Quote Originally Posted by JeepLab View Post
Almost killed myself again last night.

Betty has been pretending nothings wrong for a few weeks. Making me think that maybe I overreacted to the time her steering pretty much failed.

God reminded me last night that she is unsafe in her current condition. I was on rt 20 in paterson NJ going north, and hit some little nothing bump. Boy, the truck lost her mind. LOL

As the front end lost its composure, I thought to myself, Just keep driving, she should right herself. Remember, im on a highway. She did not right herself. It was clear that she would not right herself. I had to stop completely for her to get a grip on herself.

My new synergy ball joints and fox stabilizer will be here on thursday.
I know the feeling, that is scary... Yep, you have classic case of worn out ball joints, and or un-even wear on your tires. In my case, ball joint on axle side of drag link had a TINY amount of vertical play, and ball joint on drivers side track bar was same. So, two different systems reacting against each other caused the wobble.

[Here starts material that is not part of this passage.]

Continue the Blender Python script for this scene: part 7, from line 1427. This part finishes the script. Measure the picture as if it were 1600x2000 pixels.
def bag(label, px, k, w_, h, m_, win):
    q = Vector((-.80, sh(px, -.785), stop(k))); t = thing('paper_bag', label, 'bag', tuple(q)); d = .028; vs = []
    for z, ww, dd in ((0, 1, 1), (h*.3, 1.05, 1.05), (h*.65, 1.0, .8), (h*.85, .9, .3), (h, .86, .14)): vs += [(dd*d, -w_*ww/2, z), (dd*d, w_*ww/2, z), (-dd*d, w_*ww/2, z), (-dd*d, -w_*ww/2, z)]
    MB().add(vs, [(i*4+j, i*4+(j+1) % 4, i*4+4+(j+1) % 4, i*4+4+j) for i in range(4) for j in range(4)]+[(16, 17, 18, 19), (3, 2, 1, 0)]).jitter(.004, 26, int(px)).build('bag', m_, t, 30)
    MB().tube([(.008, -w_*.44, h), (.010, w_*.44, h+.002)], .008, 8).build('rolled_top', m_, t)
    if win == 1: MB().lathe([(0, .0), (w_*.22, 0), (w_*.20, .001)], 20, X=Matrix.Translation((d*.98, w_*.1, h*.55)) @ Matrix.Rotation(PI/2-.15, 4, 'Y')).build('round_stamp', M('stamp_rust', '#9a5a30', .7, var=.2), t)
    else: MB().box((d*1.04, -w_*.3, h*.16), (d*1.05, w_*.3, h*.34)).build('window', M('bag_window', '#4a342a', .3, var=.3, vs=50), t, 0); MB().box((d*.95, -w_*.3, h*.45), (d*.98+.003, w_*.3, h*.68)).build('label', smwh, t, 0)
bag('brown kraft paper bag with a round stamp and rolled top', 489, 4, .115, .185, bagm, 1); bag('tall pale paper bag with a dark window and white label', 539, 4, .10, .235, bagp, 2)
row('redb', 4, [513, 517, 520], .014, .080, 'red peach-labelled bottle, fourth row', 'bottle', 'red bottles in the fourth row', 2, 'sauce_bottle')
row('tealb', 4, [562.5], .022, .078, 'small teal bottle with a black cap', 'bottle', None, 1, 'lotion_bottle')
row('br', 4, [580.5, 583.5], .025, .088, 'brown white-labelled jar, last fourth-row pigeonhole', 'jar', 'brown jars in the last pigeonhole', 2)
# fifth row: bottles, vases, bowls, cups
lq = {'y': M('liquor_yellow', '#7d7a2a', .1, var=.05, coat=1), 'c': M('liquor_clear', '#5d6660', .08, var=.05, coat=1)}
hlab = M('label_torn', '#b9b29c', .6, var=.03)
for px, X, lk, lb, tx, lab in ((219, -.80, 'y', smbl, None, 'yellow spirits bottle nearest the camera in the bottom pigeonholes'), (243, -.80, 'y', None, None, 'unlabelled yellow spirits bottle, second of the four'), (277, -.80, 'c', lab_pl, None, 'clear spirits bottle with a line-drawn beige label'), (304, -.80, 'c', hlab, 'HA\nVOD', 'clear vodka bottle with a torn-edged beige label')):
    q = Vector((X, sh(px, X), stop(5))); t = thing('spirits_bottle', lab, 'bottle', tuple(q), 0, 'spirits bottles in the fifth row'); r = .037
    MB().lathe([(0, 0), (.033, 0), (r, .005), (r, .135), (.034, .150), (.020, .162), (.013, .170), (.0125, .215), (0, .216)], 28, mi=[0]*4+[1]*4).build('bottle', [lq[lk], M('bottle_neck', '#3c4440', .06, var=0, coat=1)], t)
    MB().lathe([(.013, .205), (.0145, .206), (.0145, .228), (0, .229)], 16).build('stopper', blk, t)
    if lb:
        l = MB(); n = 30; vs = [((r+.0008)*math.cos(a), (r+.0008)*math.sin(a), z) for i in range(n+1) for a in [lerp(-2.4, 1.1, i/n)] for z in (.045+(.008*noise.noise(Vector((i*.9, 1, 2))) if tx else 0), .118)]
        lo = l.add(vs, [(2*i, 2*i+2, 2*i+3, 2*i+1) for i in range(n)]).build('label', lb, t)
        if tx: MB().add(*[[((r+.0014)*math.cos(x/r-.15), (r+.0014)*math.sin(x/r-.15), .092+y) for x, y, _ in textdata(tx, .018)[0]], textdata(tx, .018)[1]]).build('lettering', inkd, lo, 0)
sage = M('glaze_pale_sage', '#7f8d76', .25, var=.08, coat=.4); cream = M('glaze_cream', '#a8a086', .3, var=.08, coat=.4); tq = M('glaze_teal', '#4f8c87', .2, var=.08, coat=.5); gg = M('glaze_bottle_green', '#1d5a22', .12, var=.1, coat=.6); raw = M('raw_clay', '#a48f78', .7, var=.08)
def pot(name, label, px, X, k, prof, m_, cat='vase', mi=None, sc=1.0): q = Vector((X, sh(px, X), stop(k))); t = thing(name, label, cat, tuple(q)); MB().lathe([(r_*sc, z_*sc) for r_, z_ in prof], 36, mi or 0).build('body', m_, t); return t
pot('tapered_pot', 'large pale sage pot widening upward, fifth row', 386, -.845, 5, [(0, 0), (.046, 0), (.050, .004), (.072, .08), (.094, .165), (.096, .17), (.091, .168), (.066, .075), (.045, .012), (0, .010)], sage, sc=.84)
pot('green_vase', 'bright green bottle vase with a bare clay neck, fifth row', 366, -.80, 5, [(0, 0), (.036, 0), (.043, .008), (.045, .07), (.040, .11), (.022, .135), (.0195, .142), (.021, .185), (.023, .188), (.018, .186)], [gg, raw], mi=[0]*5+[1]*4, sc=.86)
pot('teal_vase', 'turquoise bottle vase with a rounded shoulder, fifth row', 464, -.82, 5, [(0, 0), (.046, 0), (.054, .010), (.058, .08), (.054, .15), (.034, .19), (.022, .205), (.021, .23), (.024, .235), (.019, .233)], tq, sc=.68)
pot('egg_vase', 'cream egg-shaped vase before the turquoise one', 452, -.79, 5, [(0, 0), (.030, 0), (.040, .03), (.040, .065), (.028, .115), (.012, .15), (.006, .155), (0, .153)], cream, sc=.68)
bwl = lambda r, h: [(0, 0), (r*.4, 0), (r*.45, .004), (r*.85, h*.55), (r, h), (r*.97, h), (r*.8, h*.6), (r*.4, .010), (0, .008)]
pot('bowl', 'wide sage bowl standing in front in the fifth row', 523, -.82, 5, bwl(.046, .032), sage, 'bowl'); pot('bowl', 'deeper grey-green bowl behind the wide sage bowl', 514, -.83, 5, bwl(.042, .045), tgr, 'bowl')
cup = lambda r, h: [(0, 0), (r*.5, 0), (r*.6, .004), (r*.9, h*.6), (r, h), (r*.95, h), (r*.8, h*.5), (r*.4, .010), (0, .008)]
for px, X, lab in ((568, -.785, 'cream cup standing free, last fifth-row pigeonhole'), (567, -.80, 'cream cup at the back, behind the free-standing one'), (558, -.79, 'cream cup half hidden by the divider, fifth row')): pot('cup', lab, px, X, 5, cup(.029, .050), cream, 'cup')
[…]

Knowing that this was my issue, while I waited for my parts to arrive to correct it, I tested out a theory while driving. Fortunately for me I have a road that this would happen on that was a low speed back country road. The next time it happened, instead of driving straight hoping the wobble would go away, I instead steered hard left and right to try to force the wheels out of their opposing wobble. I sort of worked, the wobble went away but it was still a while for it to happen. Unfortunately, un-accelerated flight (I straight and no change in power) never seems to eliminate this when it happens.

Since replacing my ball joints I'm good, except I just got a little wobble back after I rotated my tires. It's starting to go away now that the tires are starting to wear back to what they should be. I keep checking all my ball joints over and over thinking maybe I have another one going bad, but they all feel pretty solid so far. I think I just learned a very valuable lesson on tire rotation. Rotate rear tires forward, take forward tires and cross to back. This way, your front tires are always tires that have already been on that side of the car, so the wear pattern is already more like what they will end up being versus being drastically different. Now, I didn't rotate like this because I was seeing some very goofy wear patterns on my tire and in this case, I distinctly wanted a particular tire on my left rear to try and fix some goofy feathering and miss-treading that I was seeing.